FBI backs down on library computer seizure

This article is very troubling. The FBI swoops in to a public library, demands the seizure of 30 computers without a warrant. I think the director of the library, Kathy Glick-Weil, acted very reasonably by demanding a warrant while continuing to cooperate in a potentially dangerous situation. What's troubling is that a) the FBI spokesperson insisted the FBI acted within its authority to ask for the computers without a warrant because of a supposedly imminent threat; b) talk-show hosts and newspaper columnists in Boston (and conservative bloggers) lambasted Glick-Weil and other officials (like this one, "Time for some budget trimming, libraries are luxuries." posted at Free Republic.

FBI Agents Back Down When Librarian Refuses to Let Them Seize 30 Computers
Without a Warrant

Chronicle of Higher Education
January 31, 2006
http://chronicle.com/daily/2006/01/2006013101t.htm (subscription required)

An e-mail threat that prompted the evacuation of more than a dozen Brandeis University buildings on January 18 led to an unusual standoff in a public library in Newton, Mass., a few miles from the Brandeis campus.

Federal Bureau of Investigation agents tried to seize 30 of the library's computers without a warrant, saying someone had used the library's Internet connection to send the threat to Brandeis. But the library director, Kathy Glick-Weil, told the agents they could not take the machines unless they got a warrant first. Newton's mayor, David Cohen, backed Ms. Glick-Weil up.

After a brief standoff, FBI officials relented and sought a warrant from a judge. Meanwhile, Ms. Glick-Weil allowed an FBI computer-forensics examiner to work with information-technology specialists at the library to narrow down which computers might have been used to send the threatening message. They determined that three computers were implicated in the alleged crime.

Late that evening, the FBI received a warrant to cart away the three computers. According to Mayor Cohen, the warrant allows the FBI to view only the threatening e-mail message and the messages sent immediately before and after that message.

Mr. Cohen said in an interview on Monday that he and Ms. Glick-Weil demanded the warrant because the FBI agents did not indicate that anyone at Brandeis faced a "clear and present danger." If there had been such a danger, Mr. Cohen added, agents probably would have seized the computers without even asking for them.

"We were able to both protect public safety and also protect the rights of people, the sense of privacy of many, many innocent users of the computers," he said. "Had we given them the computers, they would have gotten to see e-mails from ordinary citizens doing ordinary things and would not have preserved privacy."

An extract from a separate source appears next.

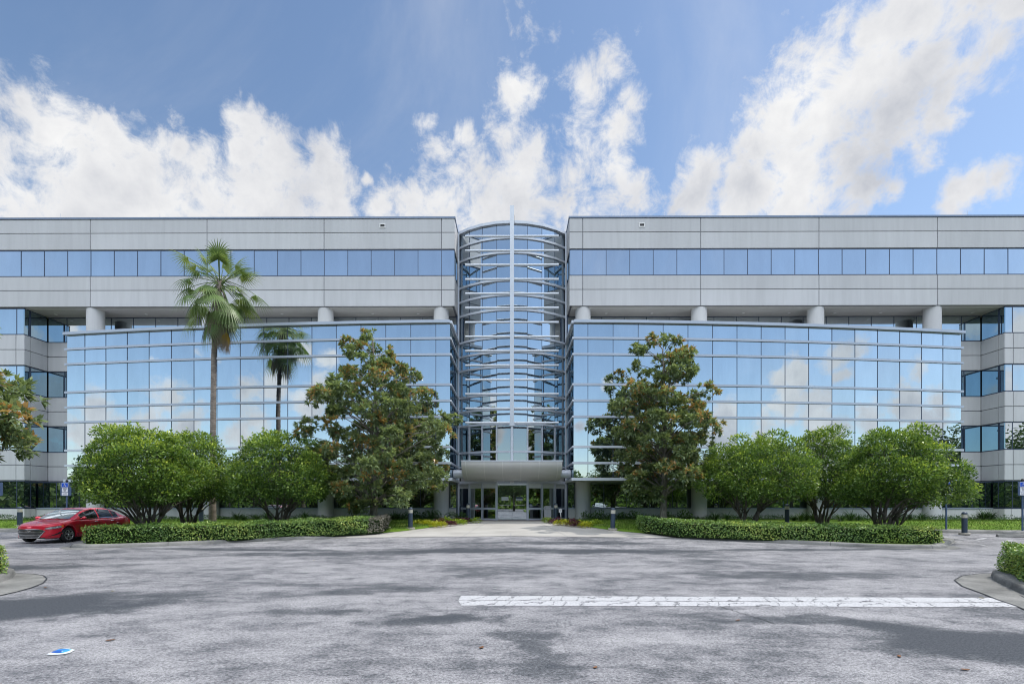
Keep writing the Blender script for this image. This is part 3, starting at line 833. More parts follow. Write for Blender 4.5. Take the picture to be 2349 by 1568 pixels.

About a half hour before FBI agents arrived at the library, Mr. Cohen had received a call from the U.S. attorney's office in Boston saying that Brandeis had received a credible threat, and that it had come from a computer in a Newton library. Newton and Waltham, where Brandeis is located, are suburbs of Boston.

Ms. Glick-Weil was not available for comment Monday.

Dennis Nealon, a spokesman for Brandeis, declined to disclose details about the e-mail message other than to say that it warned of an impending terrorist attack against the Heller School for Social Policy and Management. The message was sent to the university's office of public safety that day at about 11 a.m.

Local police and FBI agents came to the campus, said Mr. Nealon, and advised the university to evacuate the Heller building and 12 surrounding structures. The buildings, along with a local elementary school, remained empty for six-and-a-half hours.

"Since September 11th, the university's response is to take something like this very seriously," Mr. Nealon said, "and go above and beyond to make sure that there is no threat to anybody on campus."

Gail Marcinkiewicz, a spokesman for the FBI's Boston branch, declined to talk about the investigation into who sent the e-mail message.

But she said the FBI had a right to seize the computers because the agents who went to the Newton library thought Brandeis students, professors, and staff members were in immediate danger. "We could have done this," said Ms. Marcinkiewicz. "It is supported by case law."

Nonetheless, she said, the FBI decided to seek a warrant. By the time agents had determined that they needed to seize only three of the computers, about 5 p.m., they realized that people at Brandeis were not about to be killed, she added.

Michael J. Sullivan, the U.S. attorney for Massachusetts, also said in an interview Monday that the FBI had acted within its authority to ask for the computers without a warrant.

The event prompted talk-show hosts and newspaper columnists in Boston to lash out at Newton officials, arguing that they acted irresponsibly and could have jeopardized people's lives. But Mr. Cohen said he had also received many positive comments from people all over the country supporting his actions.